Title
Choose a title that enables the expert to figure out the essence of the basic idea(s) and the main contribution(s).
Wrong title may bring you wrong referees or examiners, and may not attract busy colleagues to your work when seeing it on your web page or on a search engine that may not even catch your work (which decreases your visibility). If you are solving problem X using method Y, you have probably searched Internet for both X and Y. Others do the same, so let your work be observed easily.
Abstract
Introduction
Literature review
Chapter or section 2 should give a full literature review. It should collect all known results relevant to the problem stated, whether or not they are used in proposed contributions. No additional literature review shall be added in later chapters. In later chapters, you may only refer to well known results (e.g. those covered in undergraduate computer science program such as Dijkstra's shortest path algorithm, sorting algorithms etc.). Discuss advantages and drawbacks of known solutions that are relevant to your problem, and also discuss the relevance of each reviewed item to your topic and your solutions.
It is very easy for a reviewer or even examiner to save his time by observing a missing important reference, and claiming that that reference may solve your problem in a better way. That may or may not be true, but you can loose even if your solution is better, since decisions made are in most cases final, and your publication or even defense can be prolonged with or without good reasons.
For every discussed reference, it is very important to relate them to your problem and contribution in one of several ways: it does not exactly solve the same problem, it solves the same problem but makes different assumptions about the system, it has some limitations that you do not have, it makes the same assumptions but does not work well under certain conditions and scenarios for which you have better solutions, or, if none of these is true, you are considering it as valid competitor, and will try to defeat it in your analytical or experimental comparisons. If you are not able to defeat it (under some assumptions and/or scenarios), I would advice you not to go public with your research and earn undesirable reputation.
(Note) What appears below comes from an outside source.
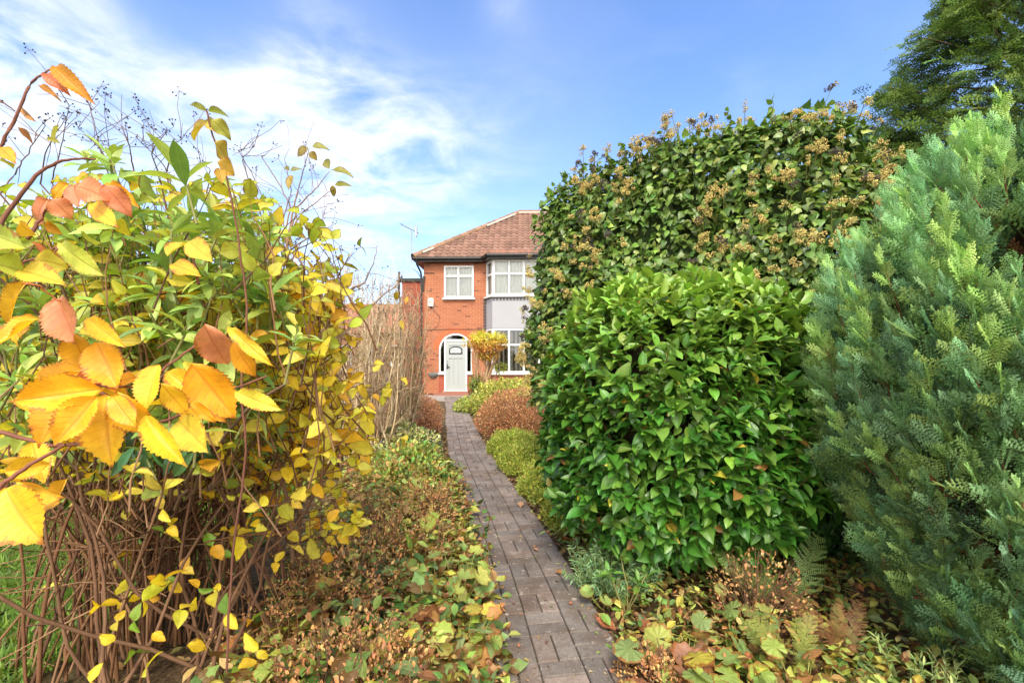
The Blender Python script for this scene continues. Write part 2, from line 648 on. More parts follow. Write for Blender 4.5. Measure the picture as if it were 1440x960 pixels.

The remaining chapters (sections)
Conclusion
What did you achieve with this research? What are the drawbacks of your solution(s)? What kind of future work can be done? Do you have some ideas that you intend to study further? The ownership of some other possible solutions, not fully explored, or subject of your forthcoming different article, can be protected by outlining them briefly in the conclusion section, sometimes with reference to upcoming article.
To conclude this advise, try to follow a +-+ pattern in introduction and main text. That is, start with positive enthusiastic comments about your work and contribution, then become realistic and list all the drawbacks and limitations, but then finish on a positive note, with a clear winner statement about the value of your contribution. It is important that the reader stops reading your article with positive impression. He might be writing his report afterwards.
Finally, it is very important to use proper English grammar and sentence structure. Ask for help if your English is not up to the required standard. You must be very careful with misprints. Do read your article carefully one more time, after some time delay, and check for possible misprints. The referees and examiners expect you to be very professional. They are not robots, they are human, and their opinion is partially subjective. Try to make positive value for the subjective part in overall evaluation by showing that you take care of your writing.